Pechino critica papa Francesco per i suoi commenti sugli uiguri

Nel suo nuovo libro, in uscita il primo dicembre, il pontefice parla delle sofferenze patite alla minoranza musulmana nello Xinjiang. Per i cinesi, l’uscita del Santo Padre non ha “alcuna base fattuale”. Il dramma dei campi di internamento. Analisti: Il papa cauto sull’argomento per non far naufragare l’accordo sulla nomina dei vescovi.


Pechino (AsiaNews) – Il governo cinese ha criticato papa Francesco per i suoi commenti sulle sofferenze patite dagli uiguri nello Xinjiang. Zhao Lijian, portavoce del ministero cinese degli Esteri, ha affermato oggi che le osservazioni del pontefice “non hanno alcuna base fattuale”. Egli ha ribattuto che “tutti i gruppi etnici nel Paese godono del pieno diritto alla sopravvivenza, allo sviluppo e alla libertà religiosa”.

Il passaggio contestato da Pechino è contenuto nell’ultimo libro di Francesco (“Ritorniamo a sognare”), in uscita il primo dicembre. Insieme a quelle degli uiguri, il Santo Padre cita le persecuzioni nei confronti dei musulmani Rohingya nel Myanmar, degli yazidi in Iraq e dei cristiani in Egitto e Pakistan.
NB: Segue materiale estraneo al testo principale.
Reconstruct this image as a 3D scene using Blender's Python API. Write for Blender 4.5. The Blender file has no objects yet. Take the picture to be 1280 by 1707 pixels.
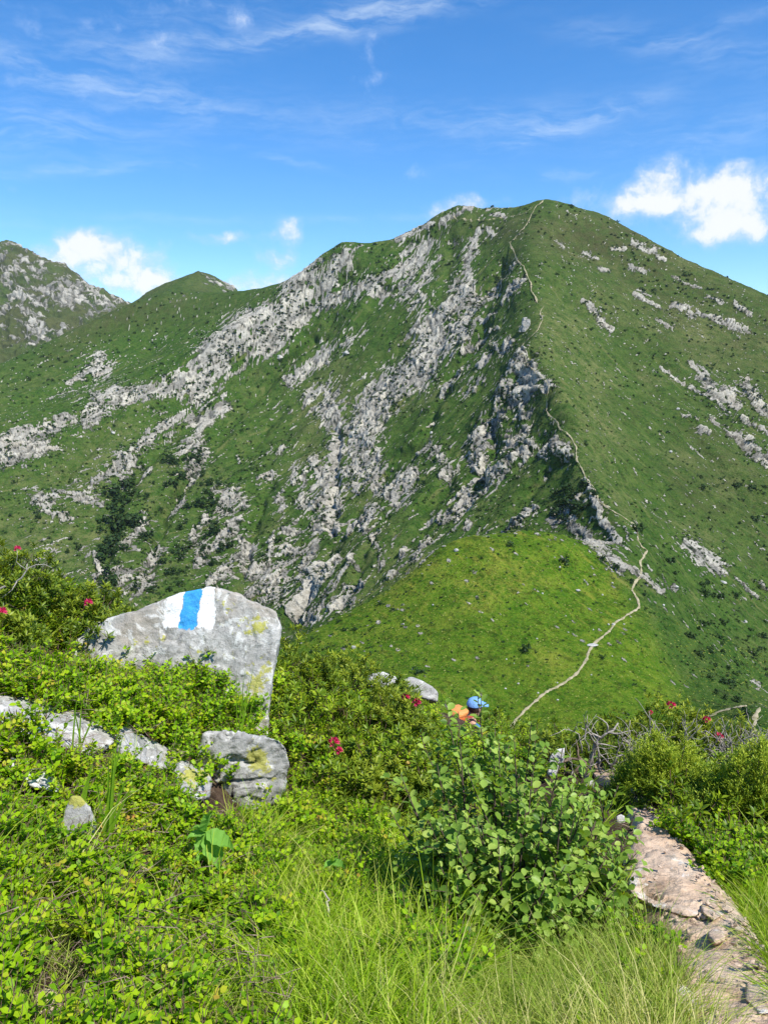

Secondo dati degli esperti, confermati dalle Nazioni Unite, oltre un milione di uiguri (su una popolazione di quasi 10 milioni) e altre minoranze turcofone di fede islamica sono detenuti in modo arbitrario nello Xinjiang, che la locale popolazione chiama “Turkestan orientale”. Attivisti per i diritti umani e molti governi, tra cui Stati Uniti e Unione europea, descrivono i centri di detenzione come veri e propri campi di internamento. Dopo averne negato l’esistenza per anni, ora Pechino li definisce istituti educativi per combattere il terrorismo, il separatismo e l’estremismo islamico.

È la prima volta che il pontefice si esprime sulla repressione di una minoranza religiosa in Cina. Secondo diversi osservatori, la sua cautela si spiega con la volontà di raggiungere un accordo per il rinnovo dell’accordo sino-vaticano sulla nomina dei vescovi cinesi, avvenuto lo scorso mese.